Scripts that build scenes
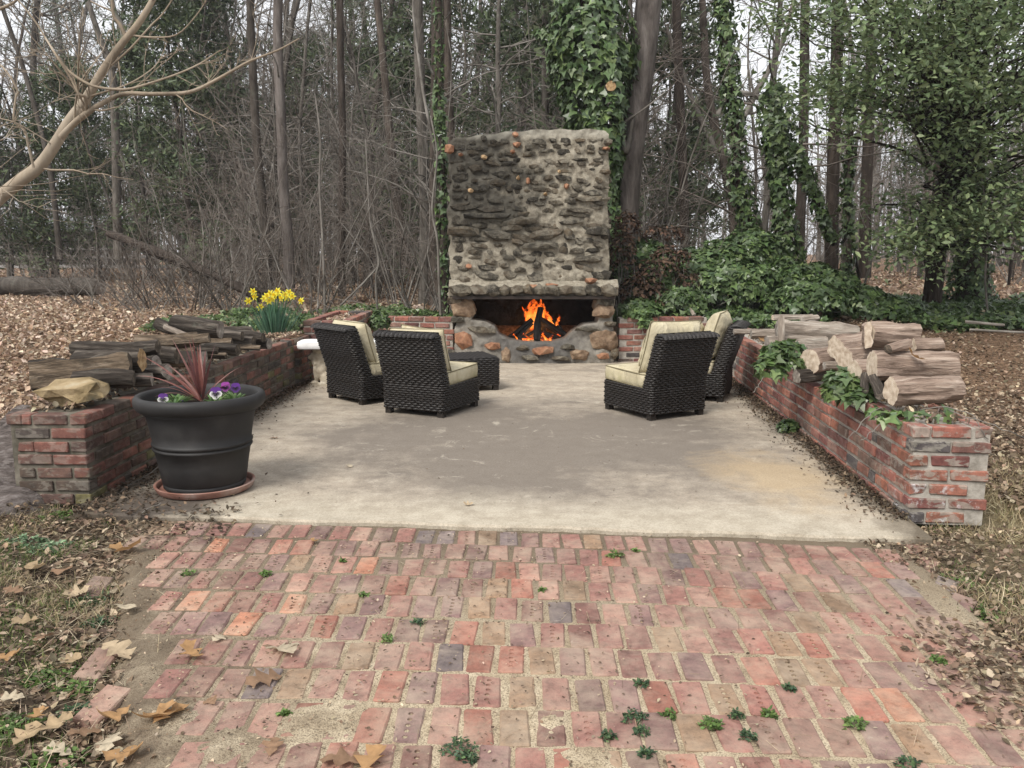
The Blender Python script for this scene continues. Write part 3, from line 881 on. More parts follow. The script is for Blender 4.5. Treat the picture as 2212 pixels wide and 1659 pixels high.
# ------------------------------------------------------------------ logs: generic
def m_wood_end(name, cols):
    q = NT(name); v = q.coord('Object')
    wv = q.n('TexNoise'); wv.inputs['Scale'].default_value = 28; wv.inputs['Detail'].default_value = 6; q.l(v, wv.inputs['Vector'])
    c = q.ramp(wv.outputs['Fac'], [(.3, cols[0]), (.55, cols[1]), (.75, cols[2])])
    xyz = q.sep(v); rr_ = q.math('SQRT', q.math('ADD', q.math('MULTIPLY', xyz[1], xyz[1]), q.math('MULTIPLY', xyz[2], xyz[2])))
    ringf = q.math('SINE', q.math('MULTIPLY', q.math('ADD', rr_, q.math('MULTIPLY', wv.outputs['Fac'], .012)), 620))
    c = q.mix(q.mapr(ringf, .2, 1, 0, .35), c, cols[0])
    q.bump(wv.outputs['Fac'], .5, .008)
    return q.out(c, .9, .2)
M['log_cedar'] = m_bark('stringy cedar bark', (.09, .062, .048), (.30, .222, .175), (.50, .41, .34), scale=30, bump=1.0, axis='X')
M['end_cedar'] = m_wood_end('fresh cut wood', [(.34, .26, .19), (.55, .46, .36), (.68, .60, .50)])
M['log_grey'] = m_bark('weathered grey wood', (.10, .08, .065), (.27, .225, .185), (.50, .45, .39), scale=24, bump=1.0, lichen=.3, axis='X')
M['end_grey'] = m_wood_end('weathered cut wood', [(.12, .10, .085), (.26, .23, .20), (.42, .38, .33)])
M['log_dark'] = m_bark('rotting dark log', (.016, .013, .011), (.058, .048, .040), (.24, .205, .17), scale=24, bump=1.0, lichen=.25, axis='X')
M['end_dark'] = m_wood_end('dark rotten wood', [(.03, .025, .02), (.085, .068, .052), (.19, .15, .11)])
M['end_yellow'] = m_wood_end('yellow cut wood', [(.16, .10, .05), (.38, .25, .13), (.52, .39, .23)])
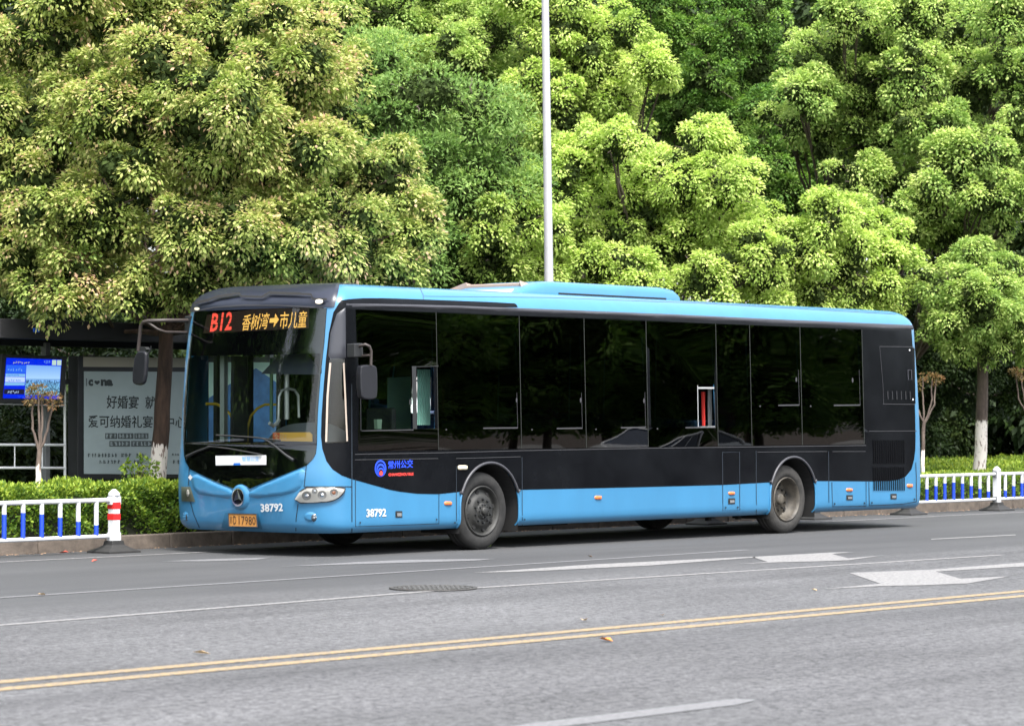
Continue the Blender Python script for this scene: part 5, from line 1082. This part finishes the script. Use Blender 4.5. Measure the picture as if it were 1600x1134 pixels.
def cab(sx, sz, w_): return [(-1.25 * sx, w_, .95), (-.45 * sx, w_ * .82, 1.43 * sz), (.75 * sx, w_ * .82, 1.44 * sz), (1.65 * sx, w_, .95)]
mb = MB(); a = cab(1, 1, -.8) + cab(1, 1, .8); mb.add([(23.9 + p[0], -16 + p[1], p[2]) for p in a], [(0, 1, 2, 3), (7, 6, 5, 4), (0, 4, 5, 1), (1, 5, 6, 2), (2, 6, 7, 3)]); mb.build('cabin', CG, cr_, bevel=.03)
for s_ in (-1, 1):
    mb = MB(); pts = [(23.9 + p[0], -16 + s_ * (abs(p[1]) + .01), p[2]) for p in cab(1.01, 1.005, .8)]; mb.tube(pts, .035, 6); mb.tube([pts[1].__class__((24.05, -16 + s_ * .665, 1.43)), (24.1, -16 + s_ * .81, .95)], .03, 6); mb.build('window_frame', CARP, cr_)
mb = MB(); mb.box((23.4, -16.62, 1.425), (24.7, -15.38, 1.46)); mb.build('roof', CARP, cr_, bevel=.03)
for x in (-1.4, 1.4):
    for s_ in (-1, 1): mb = MB(); mb.lathe([(0, -.1), (.2, -.11), (.3, -.1), (.32, -.05), (.32, .1)], (23.9 + x, -16 + s_ * .82, .32), n=24); mb.build('wheel', TYRE, cr_)

# bare young stem with twigs standing above the round tree
b0 = P(1548, 700, 1, 7.5); bt = thing('bare_young_tree', 'thin bare grey stems rising above the round crowned street tree at the right', 'tree', (b0.x, 7.5, .1)); Dq = (b0 - CAM).dot(FW)
for nm, pts, r_ in (('stem', [(1540, 500), (1537, 440), (1535, 380), (1534, 300), (1531, 262)], .028), ('stem', [(1541, 500), (1548, 378), (1556, 360), (1575, 345), (1604, 322)], .024), ('twig', [(1575, 345), (1588, 348), (1612, 344)], .010), ('twig', [(1556, 360), (1562, 345), (1580, 330)], .009), ('twig', [(1534, 310), (1541, 290), (1545, 275)], .008), ('twig', [(1535, 350), (1526, 325), (1523, 300)], .008)):
    mb = MB(); q = [PD(x, y, Dq) for x, y in pts]; mb.tube(q, [r_ * (1 - .7 * k / (len(q) - 1)) for k in range(len(q))], 6); mb.build(nm, mat('dead_bark', (.30, .27, .25), .9), bt)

Exercise goal
Report only how many lines of the listing hold the word "from".

Exercise answer
2